What is God’s purpose in allowing us to suffer and face difficulties?

“Indeed, we felt that we had received the sentence of death. But that was to make us rely not on ourselves but on God who raises the dead.” (2 Cor 1:9)

Why doesn’t God take the pain away? Why doesn’t He free us from all difficulties? Is it because we don’t have enough faith? Some would want you to believe your difficulties are correlated with your lack of faith, but that is not the biblical answer.

Paul had faith. He worked for the Lord tirelessly, traveling around the known world at the time preaching the gospel. He, however, was ridiculed, arrested, beaten, and left for dead. He experienced difficulty not in one city but in several. In the verse preceding the above Paul relays to the Corinthians that he was “so utterly burdened beyond [his] strength that [he] despaired of life itself.” (2 Cor 1:8).

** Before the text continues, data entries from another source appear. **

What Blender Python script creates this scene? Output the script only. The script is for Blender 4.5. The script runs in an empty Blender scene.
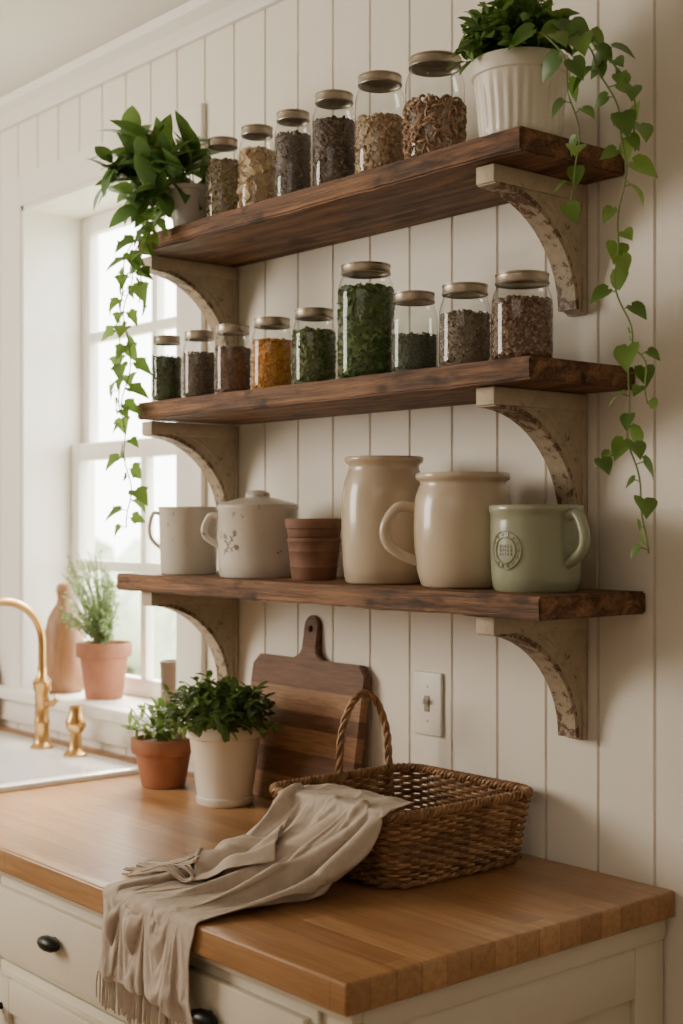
import bpy, bmesh, math, random
import numpy as np
from mathutils import Vector, Matrix
from mathutils import noise as mnoise
random.seed(7); rng=np.random.default_rng(7)
C=bpy.context.scene.collection
# ------------------------------------------------------------------ helpers
class MB:
    def __init__(s): s.v=[]; s.f=[]; s.m=[]; s.n=0
    def add(s,verts,faces,mi=0):
        o=s.n; s.v.extend([(float(a[0]),float(a[1]),float(a[2])) for a in verts]); s.n+=len(verts)
        s.f.extend([tuple(int(i)+o for i in f) for f in faces]); s.m.extend([mi]*len(faces)); return s
    def obj(s,name,mats,parent=None,loc=(0,0,0),smooth=True,world=False,angle=40,recalc=True):
        me=bpy.data.meshes.new(name)
        v=s.v
        if world:
            l=parent.location if parent else Vector(loc); v=[(a[0]-l.x,a[1]-l.y,a[2]-l.z) for a in v]
        me.from_pydata(v,[],s.f); 
        if not isinstance(mats,(list,tuple)): mats=[mats]
        for m in mats: me.materials.append(m)
        me.polygons.foreach_set('material_index',s.m)
        if recalc:
            bm=bmesh.new(); bm.from_mesh(me); bmesh.ops.recalc_face_normals(bm,faces=bm.faces); bm.to_mesh(me); bm.free()
        if smooth:
            me.polygons.foreach_set('use_smooth',[True]*len(me.polygons))
            try: me.set_sharp_from_angle(angle=math.radians(angle))
            except Exception: pass
        me.update()
        o=bpy.data.objects.new(name,me); C.objects.link(o)
        if parent: o.parent=parent
        else: o.location=loc
        return o
def group(name,loc):
    e=bpy.data.objects.new(name,None); e.location=loc; e.empty_display_size=.05; C.objects.link(e); return e
def box(x0,x1,y0,y1,z0,z1,b=0,seg=2):
    bm=bmesh.new(); bmesh.ops.create_cube(bm,size=1)
    for v in bm.verts: v.co=Vector(((x0+x1)/2+v.co.x*(x1-x0),(y0+y1)/2+v.co.y*(y1-y0),(z0+z1)/2+v.co.z*(z1-z0)))
    if b>0: bmesh.ops.bevel(bm,geom=list(bm.edges),offset=b,segments=seg,affect='EDGES',profile=.5)
    bm.verts.index_update()
    r=([tuple(v.co) for v in bm.verts],[[v.index for v in f.verts] for f in bm.faces]); bm.free(); return r
def lathe(prof,seg=48,c=(0,0,0)):
    V=[];F=[]; n=len(prof); idx=[]
    for r,z in prof:
        if r<1e-6: idx.append([len(V)]); V.append((c[0],c[1],c[2]+z))
        else:
            row=[]
            for k in range(seg):
                a=2*math.pi*k/seg; row.append(len(V)); V.append((c[0]+r*math.cos(a),c[1]+r*math.sin(a),c[2]+z))
            idx.append(row)
    for i in range(n-1):
        A,B=idx[i],idx[i+1]
        for k in range(seg):
            k2=(k+1)%seg
            if len(A)==1 and len(B)==1: break
            if len(A)==1: F.append((A[0],B[k2],B[k]))
            elif len(B)==1: F.append((A[k],A[k2],B[0]))
            else: F.append((A[k],A[k2],B[k2],B[k]))
    return V,F
def catmull(P,n=8,closed=False):
    P=[np.array(p,float) for p in P]; out=[]; N=len(P)
    rngi=range(N) if closed else range(N-1)
    for i in rngi:
        if closed: p0,p1,p2,p3=P[(i-1)%N],P[i],P[(i+1)%N],P[(i+2)%N]
        else: p0,p1,p2,p3=P[max(i-1,0)],P[i],P[i+1],P[min(i+2,N-1)]
        for k in range(n):
            t=k/n
            out.append(.5*((2*p1)+(-p0+p2)*t+(2*p0-5*p1+4*p2-p3)*t*t+(-p0+3*p1-3*p2+p3)*t**3))
    if not closed: out.append(P[-1])
    return np.array(out)
def tube(path,r,seg=8,closed=False):
    P=np.array(path,float); n=len(P); 
    if np.isscalar(r): r=np.full(n,r)
    r=np.array(r,float)
    if closed: T=np.roll(P,-1,0)-np.roll(P,1,0)
    else: T=np.gradient(P,axis=0)
    T/= (np.linalg.norm(T,axis=1)[:,None]+1e-12)
    up=np.array([0,0,1.]) if abs(T[0][2])<.9 else np.array([1.,0,0])
    N=np.cross(T[0],up); N/=np.linalg.norm(N); V=[]
    for i in range(n):
        N=N-T[i]*np.dot(N,T[i]); N/= (np.linalg.norm(N)+1e-12); B=np.cross(T[i],N)
        for k in range(seg):
            a=2*math.pi*k/seg; V.append(P[i]+r[i]*(math.cos(a)*N+math.sin(a)*B))
    F=[]; m=n if closed else n-1
    for i in range(m):
        j=(i+1)%n
        for k in range(seg):
            k2=(k+1)%seg; F.append((i*seg+k,i*seg+k2,j*seg+k2,j*seg+k))
    if not closed:
        F.append(tuple(range(seg-1,-1,-1))); F.append(tuple((n-1)*seg+k for k in range(seg)))
    return V,F
def rrect(x0,x1,y0,y1,r,z,n=6):
    pts=[]
    for cx,cy,a0 in ((x1-r,y1-r,0),(x0+r,y1-r,90),(x0+r,y0+r,180),(x1-r,y0+r,270)):
        for k in range(n+1):
            a=math.radians(a0+90*k/n); pts.append((cx+r*math.cos(a),cy+r*math.sin(a),z))
    return pts
def loft(loops,cap0=False,cap1=False):
    V=[];F=[];n=len(loops[0])
    for l in loops: V+=l
    for i in range(len(loops)-1):
        for k in range(n):
            k2=(k+1)%n; F.append((i*n+k,i*n+k2,(i+1)*n+k2,(i+1)*n+k))
    if cap0: F.append(tuple(range(n)))
    if cap1: F.append(tuple((len(loops)-1)*n+k for k in range(n)))
    return V,F
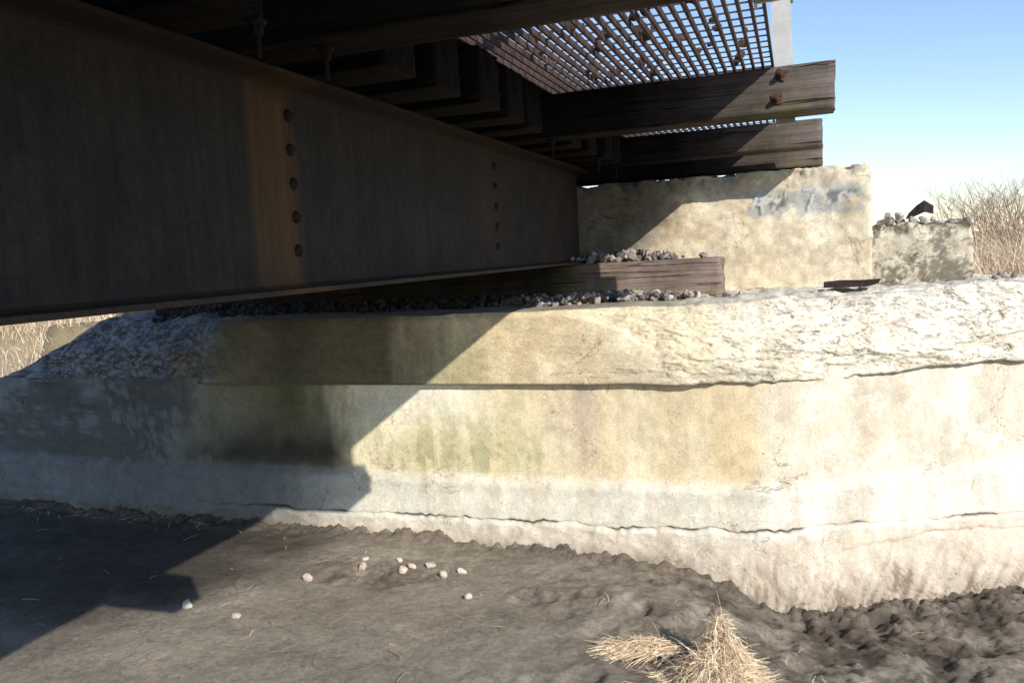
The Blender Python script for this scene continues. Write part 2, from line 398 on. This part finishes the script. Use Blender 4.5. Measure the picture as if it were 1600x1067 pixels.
for ch,px,h in (("4",-.37,.20),("7",.05,.19)):
    cu=bpy.data.curves.new("t",'FONT'); cu.body=ch; cu.size=h*1.42
    to=link(bpy.data.objects.new("t",cu)); bpy.context.view_layer.update()
    me=bpy.data.meshes.new_from_object(to); bpy.data.objects.remove(to)
    o=link(bpy.data.objects.new("painted_number",me)); me.materials.clear(); me.materials.append(M_paint)
    o.rotation_euler=(math.radians(90),math.radians(-5),0); o.location=(px,7.285,.235); parent(o,abut)
    o["label"]="faded white painted bridge numeral "+ch

# ---------------------------------------------------------------- timbers
def tie_mesh(name,L,w,h,mat,seed,res=.05,endchip=.0):
    def d(p,n):
        q=(p[0]*1.5+seed,p[1]*6,p[2]*6)
        return n*(.004*fr(*q,3)+.002*mn.noise(Vector((p[0]*3,p[1]*60+seed,p[2]*60))))
    V,F=dense_box((-L/2,-w/2,-h/2),(L/2,w/2,h/2),(res,.025,.025),.008,d)
    V=[np.array((p[0]+(math.copysign(1,p[0])*.012*fr(p[1]*14,p[2]*14,seed,4) if abs(p[0])>L/2-.01 else 0),p[1],p[2])) for p in V]
    return V,F
def bolt_mesh(name,loc,axis,r=.02,L=.03,washer=.05,tilt=0,mat=None):
    bm=bmesh.new()
    if washer:
        bmesh.ops.create_cone(bm,cap_ends=True,segments=4,radius1=washer*.75,radius2=washer*.7,depth=.008,matrix=Matrix.Translation((0,0,.004))@Matrix.Rotation(math.radians(tilt),4,'Z'))
        bmesh.ops.create_cone(bm,cap_ends=True,segments=8,radius1=r*1.7,radius2=r*1.5,depth=.008,matrix=Matrix.Translation((0,0,.012)))
    bmesh.ops.create_cone(bm,cap_ends=True,segments=6,radius1=r*1.15,radius2=r*1.1,depth=.026,matrix=Matrix.Translation((0,0,.028)))
    bmesh.ops.create_cone(bm,cap_ends=True,segments=10,radius1=r*.55,radius2=r*.5,depth=L,matrix=Matrix.Translation((0,0,.03+L/2)))
    me=bpy.data.meshes.new(name); bm.to_mesh(me); bm.free(); me.materials.append(mat or M_bolt)
    o=link(bpy.data.objects.new(name,me)); o.location=loc
    o.rotation_euler=axis; return o
ZT0,ZT1=.712,.97; H=ZT1-ZT0
long_y=[.60,2.43,5.07,7.0,7.56]
reg_y=[-4.0,-3.55,-3.1,-2.65,-2.2,-1.75,-1.3,-.85,-.4,.10,1.06,1.52,1.97,2.87,3.31,3.75,4.19,4.63,5.5,5.93,6.34,6.70]
Vr,Fr=tie_mesh("t",3.97,.27,H,M_tie,3.3,.06)
tie0=mesh_obj("bridge_tie",Vr,Fr,M_tie); tie0.location=(-3.365,reg_y[0],(ZT0+ZT1)/2)
tag(tie0,"dark creosoted timber bridge tie resting across rusted girders","timber tie","timber ties across the bridge girders")
hb=bolt_mesh("hook_bolt",(-1.45,reg_y[0],ZT0),(math.pi,0,0),.015,.075,.04,45,M_hook); hb.parent=tie0
hb.matrix_parent_inverse=Matrix.Translation(-tie0.location)
for y in reg_y[1:]:
    t=tie0.copy(); t.location.y=y; t.location.x+=random.uniform(-.07,.05); t.rotation_euler=(random.uniform(-.02,.02),0,random.uniform(-.01,.01)); COL.objects.link(t)
    if abs(y-1.97)<.1 or abs(y-6.34)<.1:
        h=hb.copy(); h.parent=t; h.matrix_parent_inverse=Matrix.Translation(-Vector(t.location)); h.location.y=y+random.uniform(-.03,.03)+.1*(y<3); COL.objects.link(h)
for i,y in enumerate(long_y):
    x1=(.12,.19,.21,.195,.21)[i]; x0=-5.35; L=x1-x0; hh=.215 if i==3 else H
    V,F=tie_mesh("t",L,.25,hh,M_tie,7.7*i+1,.045)
    o=mesh_obj("long_bridge_tie",V,F,M_tie); o.location=((x0+x1)/2,y,ZT0+hh/2-(.098 if i==4 else 0))
    tag(o,"long dark timber resting on top of the concrete back wall" if i==4 else "long weathered timber tie carrying the walkway, bolted at its overhanging end","timber tie","timber ties across the bridge girders")
    if i<4:
        if i==2:
            for bx,bz,tl in ((-.07,.92,20),(-.095,.79,50)):
                b_=bolt_mesh("bolt",(bx,y-.127,bz),(math.pi/2,0,0),.015,.02,.055,tl); parent(b_,o)
        h=bolt_mesh("hook_bolt",(-1.45,y,ZT0),(math.pi,0,0),.015,.075,.04,45,M_hook); parent(h,o)
V,F=tie_mesh("t",5.58,.33,.305,M_sill,31,.04)
sill=mesh_obj("bearing_timber",V,F,M_sill); sill.location=(-3.36,6.80,-.25)
tag(sill,"brown squared timber beam under girder ends on concrete ledge","timber beam")
V,F=tie_mesh("t",11.6,.19,.15,M_tie,55,.08)
gt=mesh_obj("added_guard_timber",V,F,M_tie); gt.location=(-1.53,1.75,ZT1+.078); gt.rotation_euler=(0,0,math.pi/2)  # added on the unseen deck top to block sky between the ties
tag(gt,"added unseen guard timber across the tie ends, closing the sky gaps","guard timber")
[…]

What was God’s purpose in allowing Paul to suffer? What is God’s purpose in allowing us to suffer and face difficulties?

Deep down we believe we can do life on our own. That we are capable of handling anything that comes at us. Our culture — the books we read and the movies we watch — drill that idea into our heads. We are told we can be like Mike. No mountain is to high for us to climb. No task to difficult. That we need only to pull up our boot straps and get to work. We are the master of our own ship. We can sail that ship wherever we want in our own strength and ingenuity.

While these mantras are popular, they aren’t true. Life doesn’t work that way. Most all of us will never play like Mike. There will be mountains too high to climb and tasks too difficult for us to do. While we might be able to sail some places in our ship, we can’t sail around the world. Sometimes our boot straps break!

What is God’s purpose in allowing us to suffer and face difficulties? It is so we might rely on God and not ourselves. God is all-powerful, all-capable, all-sovereign. There is nothing too much for God. We must depend on Him to accomplish what we can’t. To help us with our tasks. To use us to accomplish our mission and purpose in the world to make disciple-making disciples for His glory.

When we live in prayerful dependence on the Lord, we experience joy, meaning, and purpose.